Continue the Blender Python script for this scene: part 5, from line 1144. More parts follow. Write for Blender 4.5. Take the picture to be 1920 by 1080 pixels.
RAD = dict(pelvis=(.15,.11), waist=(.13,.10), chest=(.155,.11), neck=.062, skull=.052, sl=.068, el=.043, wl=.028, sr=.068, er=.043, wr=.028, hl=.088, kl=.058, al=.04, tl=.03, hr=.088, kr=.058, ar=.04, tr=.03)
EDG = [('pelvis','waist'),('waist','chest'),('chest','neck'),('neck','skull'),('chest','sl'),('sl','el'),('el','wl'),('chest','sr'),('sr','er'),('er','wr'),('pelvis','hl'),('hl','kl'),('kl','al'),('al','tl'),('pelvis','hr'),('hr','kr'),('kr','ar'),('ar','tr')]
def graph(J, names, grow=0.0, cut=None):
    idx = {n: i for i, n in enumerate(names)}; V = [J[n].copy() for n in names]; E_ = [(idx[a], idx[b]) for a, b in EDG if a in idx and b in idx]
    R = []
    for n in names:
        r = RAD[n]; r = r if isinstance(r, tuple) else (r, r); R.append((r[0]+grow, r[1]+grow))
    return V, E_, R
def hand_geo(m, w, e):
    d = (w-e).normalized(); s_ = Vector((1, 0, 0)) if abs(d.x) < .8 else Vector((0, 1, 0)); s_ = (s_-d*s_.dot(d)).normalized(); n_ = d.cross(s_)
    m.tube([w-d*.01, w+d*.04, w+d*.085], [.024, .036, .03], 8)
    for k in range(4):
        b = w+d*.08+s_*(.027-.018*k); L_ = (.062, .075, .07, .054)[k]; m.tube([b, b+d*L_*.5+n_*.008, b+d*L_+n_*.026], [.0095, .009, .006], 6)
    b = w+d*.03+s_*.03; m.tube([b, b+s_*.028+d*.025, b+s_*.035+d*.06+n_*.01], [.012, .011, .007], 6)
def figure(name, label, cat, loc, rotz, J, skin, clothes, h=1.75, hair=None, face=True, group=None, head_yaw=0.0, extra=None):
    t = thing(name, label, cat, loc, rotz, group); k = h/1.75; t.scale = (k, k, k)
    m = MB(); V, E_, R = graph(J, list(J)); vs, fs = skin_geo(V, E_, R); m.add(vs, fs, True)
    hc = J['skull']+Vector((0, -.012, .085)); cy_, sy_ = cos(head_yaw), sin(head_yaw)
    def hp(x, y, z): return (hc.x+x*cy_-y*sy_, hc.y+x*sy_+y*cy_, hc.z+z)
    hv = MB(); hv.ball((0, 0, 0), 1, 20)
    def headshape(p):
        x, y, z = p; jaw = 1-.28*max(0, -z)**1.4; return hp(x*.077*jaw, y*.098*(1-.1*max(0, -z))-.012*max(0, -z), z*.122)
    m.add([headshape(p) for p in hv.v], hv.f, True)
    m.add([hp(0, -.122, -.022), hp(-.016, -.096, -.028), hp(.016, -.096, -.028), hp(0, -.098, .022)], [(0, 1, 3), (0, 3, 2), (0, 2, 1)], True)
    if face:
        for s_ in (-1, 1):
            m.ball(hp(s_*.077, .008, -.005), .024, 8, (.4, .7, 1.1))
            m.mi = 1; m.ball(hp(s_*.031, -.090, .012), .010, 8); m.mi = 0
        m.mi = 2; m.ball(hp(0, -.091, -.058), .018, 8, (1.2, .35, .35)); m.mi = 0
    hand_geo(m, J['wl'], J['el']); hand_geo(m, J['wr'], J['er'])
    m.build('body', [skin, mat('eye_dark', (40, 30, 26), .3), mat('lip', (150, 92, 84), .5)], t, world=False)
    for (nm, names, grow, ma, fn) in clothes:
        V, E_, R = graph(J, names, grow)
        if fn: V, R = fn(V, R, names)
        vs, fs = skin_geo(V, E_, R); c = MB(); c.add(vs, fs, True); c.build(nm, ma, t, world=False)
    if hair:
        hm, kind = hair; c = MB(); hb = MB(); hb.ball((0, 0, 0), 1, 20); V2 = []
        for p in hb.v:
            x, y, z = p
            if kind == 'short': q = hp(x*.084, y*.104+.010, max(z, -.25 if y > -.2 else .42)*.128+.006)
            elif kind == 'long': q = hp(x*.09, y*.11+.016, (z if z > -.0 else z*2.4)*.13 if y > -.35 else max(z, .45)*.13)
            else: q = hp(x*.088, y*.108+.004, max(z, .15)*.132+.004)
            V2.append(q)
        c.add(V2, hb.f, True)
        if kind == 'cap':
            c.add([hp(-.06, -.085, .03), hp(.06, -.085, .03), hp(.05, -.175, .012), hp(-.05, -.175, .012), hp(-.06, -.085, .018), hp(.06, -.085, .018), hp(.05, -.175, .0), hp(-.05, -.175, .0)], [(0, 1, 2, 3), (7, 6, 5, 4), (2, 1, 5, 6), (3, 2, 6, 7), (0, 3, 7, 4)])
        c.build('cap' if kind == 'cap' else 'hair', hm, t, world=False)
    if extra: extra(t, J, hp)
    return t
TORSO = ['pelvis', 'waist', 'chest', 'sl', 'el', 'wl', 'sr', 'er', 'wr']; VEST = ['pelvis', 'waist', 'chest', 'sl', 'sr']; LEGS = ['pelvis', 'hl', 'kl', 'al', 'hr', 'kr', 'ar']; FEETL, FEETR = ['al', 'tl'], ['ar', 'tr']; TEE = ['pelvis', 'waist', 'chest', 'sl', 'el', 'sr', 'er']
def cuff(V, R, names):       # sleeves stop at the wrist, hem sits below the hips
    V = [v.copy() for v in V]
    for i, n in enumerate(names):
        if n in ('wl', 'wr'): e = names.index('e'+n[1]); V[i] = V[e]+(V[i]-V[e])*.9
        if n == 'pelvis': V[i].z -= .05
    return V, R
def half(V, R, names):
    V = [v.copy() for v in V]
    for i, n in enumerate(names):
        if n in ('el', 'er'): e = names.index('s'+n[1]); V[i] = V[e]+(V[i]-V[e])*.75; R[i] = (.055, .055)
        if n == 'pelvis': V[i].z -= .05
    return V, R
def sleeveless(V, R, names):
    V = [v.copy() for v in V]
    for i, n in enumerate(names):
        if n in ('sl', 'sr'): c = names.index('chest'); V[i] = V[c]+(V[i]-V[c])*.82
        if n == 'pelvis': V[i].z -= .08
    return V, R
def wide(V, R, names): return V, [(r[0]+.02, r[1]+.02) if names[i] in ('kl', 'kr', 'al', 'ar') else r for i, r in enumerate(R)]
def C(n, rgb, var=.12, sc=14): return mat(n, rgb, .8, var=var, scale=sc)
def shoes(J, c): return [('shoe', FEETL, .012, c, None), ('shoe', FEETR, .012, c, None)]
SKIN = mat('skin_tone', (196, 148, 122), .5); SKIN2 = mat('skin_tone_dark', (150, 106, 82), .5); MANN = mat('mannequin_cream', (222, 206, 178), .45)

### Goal
Extract the full listing above without altering anything.

### Answer
Continue the Blender Python script for this scene: part 5, from line 1144. More parts follow. Write for Blender 4.5. Take the picture to be 1920 by 1080 pixels.
RAD = dict(pelvis=(.15,.11), waist=(.13,.10), chest=(.155,.11), neck=.062, skull=.052, sl=.068, el=.043, wl=.028, sr=.068, er=.043, wr=.028, hl=.088, kl=.058, al=.04, tl=.03, hr=.088, kr=.058, ar=.04, tr=.03)
EDG = [('pelvis','waist'),('waist','chest'),('chest','neck'),('neck','skull'),('chest','sl'),('sl','el'),('el','wl'),('chest','sr'),('sr','er'),('er','wr'),('pelvis','hl'),('hl','kl'),('kl','al'),('al','tl'),('pelvis','hr'),('hr','kr'),('kr','ar'),('ar','tr')]
def graph(J, names, grow=0.0, cut=None):
    idx = {n: i for i, n in enumerate(names)}; V = [J[n].copy() for n in names]; E_ = [(idx[a], idx[b]) for a, b in EDG if a in idx and b in idx]
    R = []
    for n in names:
        r = RAD[n]; r = r if isinstance(r, tuple) else (r, r); R.append((r[0]+grow, r[1]+grow))
    return V, E_, R
def hand_geo(m, w, e):
    d = (w-e).normalized(); s_ = Vector((1, 0, 0)) if abs(d.x) < .8 else Vector((0, 1, 0)); s_ = (s_-d*s_.dot(d)).normalized(); n_ = d.cross(s_)
    m.tube([w-d*.01, w+d*.04, w+d*.085], [.024, .036, .03], 8)
    for k in range(4):
        b = w+d*.08+s_*(.027-.018*k); L_ = (.062, .075, .07, .054)[k]; m.tube([b, b+d*L_*.5+n_*.008, b+d*L_+n_*.026], [.0095, .009, .006], 6)
    b = w+d*.03+s_*.03; m.tube([b, b+s_*.028+d*.025, b+s_*.035+d*.06+n_*.01], [.012, .011, .007], 6)
def figure(name, label, cat, loc, rotz, J, skin, clothes, h=1.75, hair=None, face=True, group=None, head_yaw=0.0, extra=None):
    t = thing(name, label, cat, loc, rotz, group); k = h/1.75; t.scale = (k, k, k)
    m = MB(); V, E_, R = graph(J, list(J)); vs, fs = skin_geo(V, E_, R); m.add(vs, fs, True)
    hc = J['skull']+Vector((0, -.012, .085)); cy_, sy_ = cos(head_yaw), sin(head_yaw)
    def hp(x, y, z): return (hc.x+x*cy_-y*sy_, hc.y+x*sy_+y*cy_, hc.z+z)
    hv = MB(); hv.ball((0, 0, 0), 1, 20)
    def headshape(p):
        x, y, z = p; jaw = 1-.28*max(0, -z)**1.4; return hp(x*.077*jaw, y*.098*(1-.1*max(0, -z))-.012*max(0, -z), z*.122)
    m.add([headshape(p) for p in hv.v], hv.f, True)
    m.add([hp(0, -.122, -.022), hp(-.016, -.096, -.028), hp(.016, -.096, -.028), hp(0, -.098, .022)], [(0, 1, 3), (0, 3, 2), (0, 2, 1)], True)
    if face:
        for s_ in (-1, 1):
            m.ball(hp(s_*.077, .008, -.005), .024, 8, (.4, .7, 1.1))
            m.mi = 1; m.ball(hp(s_*.031, -.090, .012), .010, 8); m.mi = 0
        m.mi = 2; m.ball(hp(0, -.091, -.058), .018, 8, (1.2, .35, .35)); m.mi = 0
    hand_geo(m, J['wl'], J['el']); hand_geo(m, J['wr'], J['er'])
    m.build('body', [skin, mat('eye_dark', (40, 30, 26), .3), mat('lip', (150, 92, 84), .5)], t, world=False)
    for (nm, names, grow, ma, fn) in clothes:
        V, E_, R = graph(J, names, grow)
        if fn: V, R = fn(V, R, names)
        vs, fs = skin_geo(V, E_, R); c = MB(); c.add(vs, fs, True); c.build(nm, ma, t, world=False)
    if hair:
        hm, kind = hair; c = MB(); hb = MB(); hb.ball((0, 0, 0), 1, 20); V2 = []
        for p in hb.v:
            x, y, z = p
            if kind == 'short': q = hp(x*.084, y*.104+.010, max(z, -.25 if y > -.2 else .42)*.128+.006)
            elif kind == 'long': q = hp(x*.09, y*.11+.016, (z if z > -.0 else z*2.4)*.13 if y > -.35 else max(z, .45)*.13)
            else: q = hp(x*.088, y*.108+.004, max(z, .15)*.132+.004)
            V2.append(q)
        c.add(V2, hb.f, True)
        if kind == 'cap':
            c.add([hp(-.06, -.085, .03), hp(.06, -.085, .03), hp(.05, -.175, .012), hp(-.05, -.175, .012), hp(-.06, -.085, .018), hp(.06, -.085, .018), hp(.05, -.175, .0), hp(-.05, -.175, .0)], [(0, 1, 2, 3), (7, 6, 5, 4), (2, 1, 5, 6), (3, 2, 6, 7), (0, 3, 7, 4)])
        c.build('cap' if kind == 'cap' else 'hair', hm, t, world=False)
    if extra: extra(t, J, hp)
    return t
TORSO = ['pelvis', 'waist', 'chest', 'sl', 'el', 'wl', 'sr', 'er', 'wr']; VEST = ['pelvis', 'waist', 'chest', 'sl', 'sr']; LEGS = ['pelvis', 'hl', 'kl', 'al', 'hr', 'kr', 'ar']; FEETL, FEETR = ['al', 'tl'], ['ar', 'tr']; TEE = ['pelvis', 'waist', 'chest', 'sl', 'el', 'sr', 'er']
def cuff(V, R, names):       # sleeves stop at the wrist, hem sits below the hips
    V = [v.copy() for v in V]
    for i, n in enumerate(names):
        if n in ('wl', 'wr'): e = names.index('e'+n[1]); V[i] = V[e]+(V[i]-V[e])*.9
        if n == 'pelvis': V[i].z -= .05
    return V, R
def half(V, R, names):
    V = [v.copy() for v in V]
    for i, n in enumerate(names):
        if n in ('el', 'er'): e = names.index('s'+n[1]); V[i] = V[e]+(V[i]-V[e])*.75; R[i] = (.055, .055)
        if n == 'pelvis': V[i].z -= .05
    return V, R
def sleeveless(V, R, names):
    V = [v.copy() for v in V]
    for i, n in enumerate(names):
        if n in ('sl', 'sr'): c = names.index('chest'); V[i] = V[c]+(V[i]-V[c])*.82
        if n == 'pelvis': V[i].z -= .08
    return V, R
def wide(V, R, names): return V, [(r[0]+.02, r[1]+.02) if names[i] in ('kl', 'kr', 'al', 'ar') else r for i, r in enumerate(R)]
def C(n, rgb, var=.12, sc=14): return mat(n, rgb, .8, var=var, scale=sc)
def shoes(J, c): return [('shoe', FEETL, .012, c, None), ('shoe', FEETR, .012, c, None)]
SKIN = mat('skin_tone', (196, 148, 122), .5); SKIN2 = mat('skin_tone_dark', (150, 106, 82), .5); MANN = mat('mannequin_cream', (222, 206, 178), .45)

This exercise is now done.